*** Data supplied ***

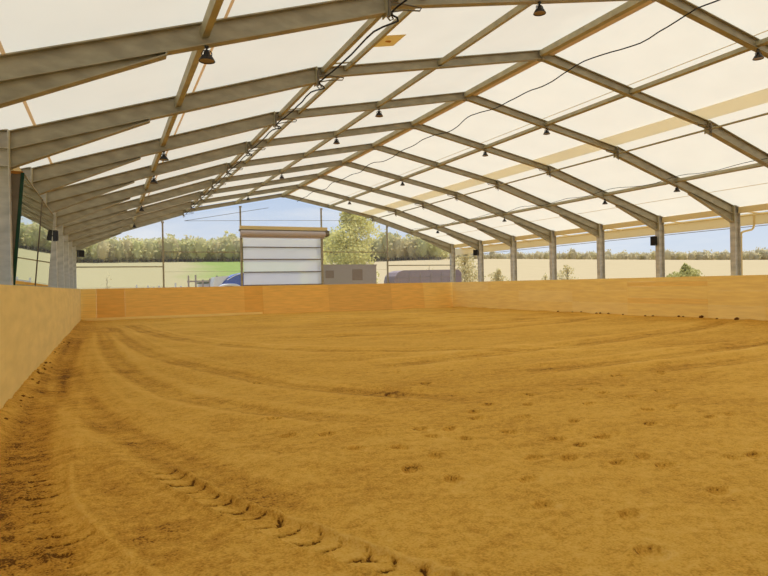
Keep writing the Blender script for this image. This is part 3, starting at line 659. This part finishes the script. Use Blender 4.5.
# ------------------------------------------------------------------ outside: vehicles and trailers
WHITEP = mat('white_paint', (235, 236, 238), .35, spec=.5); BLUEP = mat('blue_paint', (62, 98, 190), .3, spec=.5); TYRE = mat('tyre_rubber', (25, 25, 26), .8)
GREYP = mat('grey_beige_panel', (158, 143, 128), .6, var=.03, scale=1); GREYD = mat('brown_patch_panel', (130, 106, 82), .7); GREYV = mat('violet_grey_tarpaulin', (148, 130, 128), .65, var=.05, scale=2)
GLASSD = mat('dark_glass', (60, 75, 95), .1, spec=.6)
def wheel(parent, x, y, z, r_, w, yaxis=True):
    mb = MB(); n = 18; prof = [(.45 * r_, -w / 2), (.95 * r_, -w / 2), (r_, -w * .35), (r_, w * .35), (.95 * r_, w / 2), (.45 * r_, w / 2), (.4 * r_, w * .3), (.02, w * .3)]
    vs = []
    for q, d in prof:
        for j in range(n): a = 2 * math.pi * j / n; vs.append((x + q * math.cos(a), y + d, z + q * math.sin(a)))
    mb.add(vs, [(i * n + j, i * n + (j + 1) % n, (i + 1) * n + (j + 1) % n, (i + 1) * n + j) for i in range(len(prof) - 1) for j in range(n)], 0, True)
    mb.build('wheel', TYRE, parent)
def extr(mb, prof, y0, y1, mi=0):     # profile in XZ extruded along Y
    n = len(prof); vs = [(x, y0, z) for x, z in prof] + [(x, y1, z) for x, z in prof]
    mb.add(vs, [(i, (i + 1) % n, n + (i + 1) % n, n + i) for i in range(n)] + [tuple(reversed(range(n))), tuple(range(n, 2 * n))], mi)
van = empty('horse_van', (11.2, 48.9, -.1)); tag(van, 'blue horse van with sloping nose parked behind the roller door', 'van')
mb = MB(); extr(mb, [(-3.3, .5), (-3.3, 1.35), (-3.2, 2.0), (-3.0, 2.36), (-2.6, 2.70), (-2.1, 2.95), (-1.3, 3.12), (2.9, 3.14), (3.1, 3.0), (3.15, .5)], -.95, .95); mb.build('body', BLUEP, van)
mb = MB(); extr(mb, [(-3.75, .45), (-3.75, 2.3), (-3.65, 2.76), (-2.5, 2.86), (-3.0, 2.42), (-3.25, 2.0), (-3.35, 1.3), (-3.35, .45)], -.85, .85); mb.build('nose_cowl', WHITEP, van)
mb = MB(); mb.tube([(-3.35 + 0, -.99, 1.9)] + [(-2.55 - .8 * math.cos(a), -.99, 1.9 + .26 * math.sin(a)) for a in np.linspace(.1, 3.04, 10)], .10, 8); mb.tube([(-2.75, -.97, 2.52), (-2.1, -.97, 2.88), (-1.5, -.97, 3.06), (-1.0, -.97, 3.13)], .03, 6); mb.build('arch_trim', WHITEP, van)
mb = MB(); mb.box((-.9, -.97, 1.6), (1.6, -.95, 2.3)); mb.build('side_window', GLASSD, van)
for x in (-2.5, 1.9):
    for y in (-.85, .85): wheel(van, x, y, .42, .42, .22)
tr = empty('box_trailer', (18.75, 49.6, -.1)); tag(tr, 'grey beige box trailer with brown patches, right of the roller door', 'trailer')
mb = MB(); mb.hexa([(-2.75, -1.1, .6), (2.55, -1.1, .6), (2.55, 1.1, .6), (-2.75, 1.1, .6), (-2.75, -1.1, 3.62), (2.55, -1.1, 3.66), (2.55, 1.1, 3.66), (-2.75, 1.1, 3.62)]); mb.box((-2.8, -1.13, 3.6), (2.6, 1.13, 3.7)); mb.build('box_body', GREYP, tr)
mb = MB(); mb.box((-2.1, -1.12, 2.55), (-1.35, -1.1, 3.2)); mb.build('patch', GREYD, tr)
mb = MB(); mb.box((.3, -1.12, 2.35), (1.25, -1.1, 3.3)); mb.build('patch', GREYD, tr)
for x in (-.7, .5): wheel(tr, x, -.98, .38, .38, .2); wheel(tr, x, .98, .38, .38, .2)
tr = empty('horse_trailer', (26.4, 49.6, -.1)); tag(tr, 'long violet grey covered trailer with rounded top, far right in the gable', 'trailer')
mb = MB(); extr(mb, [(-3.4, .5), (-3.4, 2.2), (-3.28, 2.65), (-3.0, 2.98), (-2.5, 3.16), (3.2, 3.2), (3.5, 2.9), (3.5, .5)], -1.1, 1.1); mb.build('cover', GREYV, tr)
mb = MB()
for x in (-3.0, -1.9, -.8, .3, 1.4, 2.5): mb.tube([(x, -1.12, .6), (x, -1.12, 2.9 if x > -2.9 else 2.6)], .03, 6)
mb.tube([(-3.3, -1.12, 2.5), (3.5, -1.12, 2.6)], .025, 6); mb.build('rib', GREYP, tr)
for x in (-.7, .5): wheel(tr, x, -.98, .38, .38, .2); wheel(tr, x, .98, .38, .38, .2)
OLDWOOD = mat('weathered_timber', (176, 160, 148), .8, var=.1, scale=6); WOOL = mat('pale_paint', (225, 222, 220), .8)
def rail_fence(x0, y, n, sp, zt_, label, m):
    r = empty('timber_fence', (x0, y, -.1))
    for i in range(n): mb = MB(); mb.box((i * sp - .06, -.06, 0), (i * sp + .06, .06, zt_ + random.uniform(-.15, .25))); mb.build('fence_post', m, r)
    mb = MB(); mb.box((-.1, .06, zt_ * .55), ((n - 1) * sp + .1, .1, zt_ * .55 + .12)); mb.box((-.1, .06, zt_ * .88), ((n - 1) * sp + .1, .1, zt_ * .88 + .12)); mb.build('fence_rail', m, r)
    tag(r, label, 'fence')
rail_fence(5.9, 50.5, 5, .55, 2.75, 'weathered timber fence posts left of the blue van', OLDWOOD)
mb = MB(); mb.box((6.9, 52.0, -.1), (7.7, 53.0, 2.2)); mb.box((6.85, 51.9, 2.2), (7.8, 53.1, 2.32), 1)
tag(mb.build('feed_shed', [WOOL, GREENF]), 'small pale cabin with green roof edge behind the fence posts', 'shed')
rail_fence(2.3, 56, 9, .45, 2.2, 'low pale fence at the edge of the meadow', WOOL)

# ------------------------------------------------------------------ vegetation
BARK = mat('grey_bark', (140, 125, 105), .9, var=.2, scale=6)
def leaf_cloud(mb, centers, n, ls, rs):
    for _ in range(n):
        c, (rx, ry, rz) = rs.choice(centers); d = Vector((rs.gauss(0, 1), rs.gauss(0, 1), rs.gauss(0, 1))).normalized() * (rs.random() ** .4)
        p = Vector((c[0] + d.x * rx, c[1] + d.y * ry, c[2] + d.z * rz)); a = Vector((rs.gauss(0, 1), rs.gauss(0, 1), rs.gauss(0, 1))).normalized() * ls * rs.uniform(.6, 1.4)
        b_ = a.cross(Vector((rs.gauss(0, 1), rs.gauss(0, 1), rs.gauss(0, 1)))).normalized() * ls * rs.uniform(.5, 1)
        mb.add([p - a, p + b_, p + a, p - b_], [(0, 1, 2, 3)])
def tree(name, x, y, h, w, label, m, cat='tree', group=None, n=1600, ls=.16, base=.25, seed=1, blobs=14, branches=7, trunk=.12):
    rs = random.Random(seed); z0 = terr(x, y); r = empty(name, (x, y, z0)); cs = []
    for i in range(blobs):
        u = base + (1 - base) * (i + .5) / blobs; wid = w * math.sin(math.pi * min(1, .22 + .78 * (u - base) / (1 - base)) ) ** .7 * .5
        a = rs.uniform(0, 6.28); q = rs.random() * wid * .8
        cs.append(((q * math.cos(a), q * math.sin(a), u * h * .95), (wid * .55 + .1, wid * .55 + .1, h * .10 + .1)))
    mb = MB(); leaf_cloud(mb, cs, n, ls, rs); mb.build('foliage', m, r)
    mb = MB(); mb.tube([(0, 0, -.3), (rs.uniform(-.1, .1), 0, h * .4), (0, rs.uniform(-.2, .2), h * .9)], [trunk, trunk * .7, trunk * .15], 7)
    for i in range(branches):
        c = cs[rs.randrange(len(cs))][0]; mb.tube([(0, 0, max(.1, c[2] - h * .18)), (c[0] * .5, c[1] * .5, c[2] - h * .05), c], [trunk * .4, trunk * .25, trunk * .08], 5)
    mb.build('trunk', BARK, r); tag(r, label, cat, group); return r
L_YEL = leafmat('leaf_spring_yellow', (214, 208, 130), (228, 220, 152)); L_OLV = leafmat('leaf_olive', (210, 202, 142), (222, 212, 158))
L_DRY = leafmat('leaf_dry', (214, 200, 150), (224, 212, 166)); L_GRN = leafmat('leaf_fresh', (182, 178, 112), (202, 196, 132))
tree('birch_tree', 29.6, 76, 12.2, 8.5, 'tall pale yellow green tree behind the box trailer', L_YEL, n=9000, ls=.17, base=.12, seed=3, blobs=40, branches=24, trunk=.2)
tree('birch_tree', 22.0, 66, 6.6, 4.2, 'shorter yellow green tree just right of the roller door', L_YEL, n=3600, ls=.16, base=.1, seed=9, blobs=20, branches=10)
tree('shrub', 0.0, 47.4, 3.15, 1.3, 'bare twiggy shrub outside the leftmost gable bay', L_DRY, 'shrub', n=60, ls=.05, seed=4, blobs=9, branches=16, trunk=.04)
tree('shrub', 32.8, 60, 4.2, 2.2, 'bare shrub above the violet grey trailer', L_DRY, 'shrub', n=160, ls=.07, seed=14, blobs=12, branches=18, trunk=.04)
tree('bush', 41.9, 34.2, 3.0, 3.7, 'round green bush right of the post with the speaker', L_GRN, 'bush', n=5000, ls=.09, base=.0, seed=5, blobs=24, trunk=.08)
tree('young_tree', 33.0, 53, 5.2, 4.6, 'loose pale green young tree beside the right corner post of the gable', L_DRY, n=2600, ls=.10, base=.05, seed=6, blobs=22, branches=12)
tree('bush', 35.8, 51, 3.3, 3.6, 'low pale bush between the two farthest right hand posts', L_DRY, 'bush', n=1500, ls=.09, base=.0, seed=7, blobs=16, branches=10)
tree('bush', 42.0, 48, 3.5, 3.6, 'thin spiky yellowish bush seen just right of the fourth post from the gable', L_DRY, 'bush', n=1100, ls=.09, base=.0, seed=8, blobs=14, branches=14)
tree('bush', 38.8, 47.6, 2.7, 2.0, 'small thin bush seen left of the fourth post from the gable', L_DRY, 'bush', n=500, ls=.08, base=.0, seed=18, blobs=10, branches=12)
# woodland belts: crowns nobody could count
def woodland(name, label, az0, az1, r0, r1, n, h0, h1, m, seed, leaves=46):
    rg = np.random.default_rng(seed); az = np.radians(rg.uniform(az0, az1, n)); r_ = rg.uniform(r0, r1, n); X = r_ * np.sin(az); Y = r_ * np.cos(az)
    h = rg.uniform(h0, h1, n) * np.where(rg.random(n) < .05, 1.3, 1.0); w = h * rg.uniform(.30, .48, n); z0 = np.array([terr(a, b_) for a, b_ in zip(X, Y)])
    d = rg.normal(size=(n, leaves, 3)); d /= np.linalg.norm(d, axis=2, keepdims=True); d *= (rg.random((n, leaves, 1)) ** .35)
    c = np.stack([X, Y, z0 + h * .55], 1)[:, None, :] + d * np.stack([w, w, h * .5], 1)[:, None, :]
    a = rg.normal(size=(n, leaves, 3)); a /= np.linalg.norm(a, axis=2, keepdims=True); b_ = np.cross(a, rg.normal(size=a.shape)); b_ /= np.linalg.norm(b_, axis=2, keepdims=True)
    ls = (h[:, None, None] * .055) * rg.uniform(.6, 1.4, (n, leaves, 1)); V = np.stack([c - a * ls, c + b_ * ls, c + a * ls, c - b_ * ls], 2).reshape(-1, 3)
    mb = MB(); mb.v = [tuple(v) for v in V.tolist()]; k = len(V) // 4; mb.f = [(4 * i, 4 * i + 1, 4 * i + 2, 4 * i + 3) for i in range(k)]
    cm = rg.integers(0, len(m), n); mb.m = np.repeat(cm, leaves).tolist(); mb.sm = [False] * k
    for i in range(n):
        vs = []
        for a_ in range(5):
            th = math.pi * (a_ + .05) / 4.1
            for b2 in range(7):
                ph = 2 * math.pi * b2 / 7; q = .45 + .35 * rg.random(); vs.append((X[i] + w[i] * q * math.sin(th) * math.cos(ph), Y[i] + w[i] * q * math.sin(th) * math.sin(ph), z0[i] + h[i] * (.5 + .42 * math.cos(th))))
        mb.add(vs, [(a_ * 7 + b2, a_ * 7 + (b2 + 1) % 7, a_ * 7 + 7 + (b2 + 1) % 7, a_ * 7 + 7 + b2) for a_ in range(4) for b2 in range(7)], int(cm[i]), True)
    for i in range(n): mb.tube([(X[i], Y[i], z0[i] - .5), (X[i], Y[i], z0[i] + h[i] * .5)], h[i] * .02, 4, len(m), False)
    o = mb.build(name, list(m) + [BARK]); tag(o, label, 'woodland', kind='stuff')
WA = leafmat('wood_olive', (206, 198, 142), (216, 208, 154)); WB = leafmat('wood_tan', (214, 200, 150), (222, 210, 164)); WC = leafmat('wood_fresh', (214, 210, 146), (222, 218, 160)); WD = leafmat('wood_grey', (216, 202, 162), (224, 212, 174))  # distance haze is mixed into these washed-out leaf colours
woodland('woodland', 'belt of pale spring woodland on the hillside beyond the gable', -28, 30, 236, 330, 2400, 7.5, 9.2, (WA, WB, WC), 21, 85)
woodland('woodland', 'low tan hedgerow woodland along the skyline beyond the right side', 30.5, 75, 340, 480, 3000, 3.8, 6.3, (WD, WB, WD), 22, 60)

***
*** Data supplied ***

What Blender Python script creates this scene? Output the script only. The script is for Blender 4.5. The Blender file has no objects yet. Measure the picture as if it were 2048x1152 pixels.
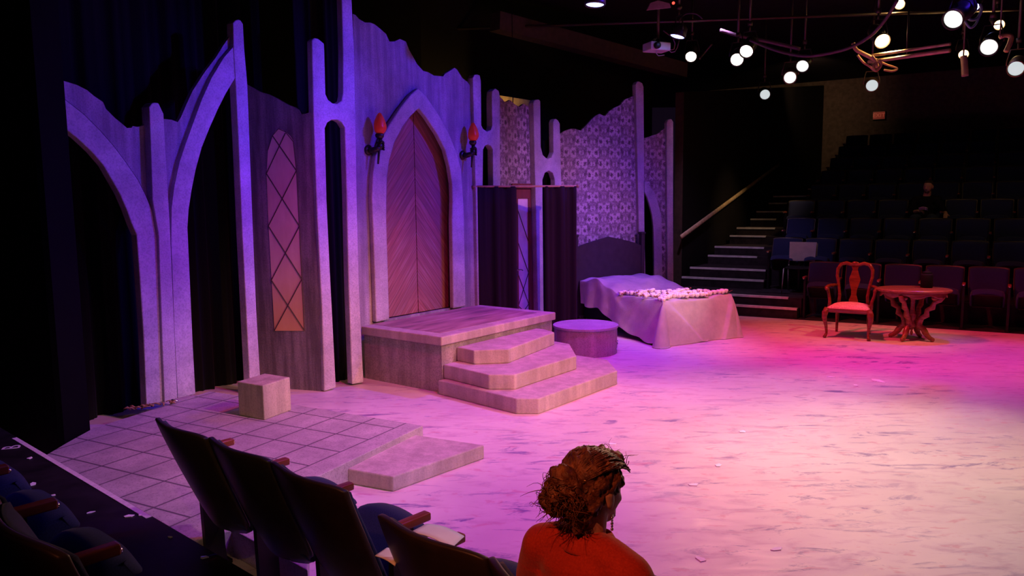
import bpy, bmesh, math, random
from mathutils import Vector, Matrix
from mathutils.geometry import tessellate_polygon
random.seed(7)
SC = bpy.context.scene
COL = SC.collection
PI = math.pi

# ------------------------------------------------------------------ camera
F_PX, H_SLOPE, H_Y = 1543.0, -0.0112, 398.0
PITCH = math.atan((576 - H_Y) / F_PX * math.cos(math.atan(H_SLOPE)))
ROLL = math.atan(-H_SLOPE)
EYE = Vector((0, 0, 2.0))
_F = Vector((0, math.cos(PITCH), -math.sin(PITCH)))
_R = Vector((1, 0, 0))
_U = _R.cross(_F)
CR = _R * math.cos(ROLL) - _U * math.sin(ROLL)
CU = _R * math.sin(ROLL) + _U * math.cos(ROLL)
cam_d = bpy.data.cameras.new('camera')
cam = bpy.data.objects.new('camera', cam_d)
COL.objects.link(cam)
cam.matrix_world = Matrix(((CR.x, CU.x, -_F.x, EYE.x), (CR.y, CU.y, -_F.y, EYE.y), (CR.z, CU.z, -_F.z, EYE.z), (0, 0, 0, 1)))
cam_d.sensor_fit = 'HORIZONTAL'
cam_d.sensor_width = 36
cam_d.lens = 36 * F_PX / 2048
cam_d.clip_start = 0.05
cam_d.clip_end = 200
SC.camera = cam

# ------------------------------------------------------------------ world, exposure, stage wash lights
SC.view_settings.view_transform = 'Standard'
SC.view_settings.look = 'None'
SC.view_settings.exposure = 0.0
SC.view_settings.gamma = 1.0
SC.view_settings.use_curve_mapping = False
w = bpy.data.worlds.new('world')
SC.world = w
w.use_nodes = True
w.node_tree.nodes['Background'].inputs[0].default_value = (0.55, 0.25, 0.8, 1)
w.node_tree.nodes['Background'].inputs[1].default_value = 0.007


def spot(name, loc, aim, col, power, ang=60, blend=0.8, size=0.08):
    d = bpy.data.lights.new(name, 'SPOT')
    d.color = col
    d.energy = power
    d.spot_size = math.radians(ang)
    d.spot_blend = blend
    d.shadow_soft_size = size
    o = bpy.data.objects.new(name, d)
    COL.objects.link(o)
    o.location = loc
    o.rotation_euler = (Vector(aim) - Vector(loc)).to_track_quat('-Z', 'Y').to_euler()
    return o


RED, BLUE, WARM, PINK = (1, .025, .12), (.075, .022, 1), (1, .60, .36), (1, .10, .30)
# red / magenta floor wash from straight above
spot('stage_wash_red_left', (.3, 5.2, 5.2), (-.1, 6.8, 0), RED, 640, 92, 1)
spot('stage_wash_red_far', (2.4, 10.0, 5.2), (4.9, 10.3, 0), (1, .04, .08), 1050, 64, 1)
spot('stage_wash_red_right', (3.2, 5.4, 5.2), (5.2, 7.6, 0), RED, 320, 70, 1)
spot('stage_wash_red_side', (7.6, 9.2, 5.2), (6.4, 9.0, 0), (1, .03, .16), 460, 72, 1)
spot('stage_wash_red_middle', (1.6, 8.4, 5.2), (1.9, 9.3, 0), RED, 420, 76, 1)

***

Work instructions
What's needed is an exact copy of the lines above from the one with "What Blender Python" through the one with "PI = math.pi", both included; the pictures stay out.

Solution below
What Blender Python script creates this scene? Output the script only. The script is for Blender 4.5. The Blender file has no objects yet. Measure the picture as if it were 2048x1152 pixels.
import bpy, bmesh, math, random
from mathutils import Vector, Matrix
from mathutils.geometry import tessellate_polygon
random.seed(7)
SC = bpy.context.scene
COL = SC.collection
PI = math.pi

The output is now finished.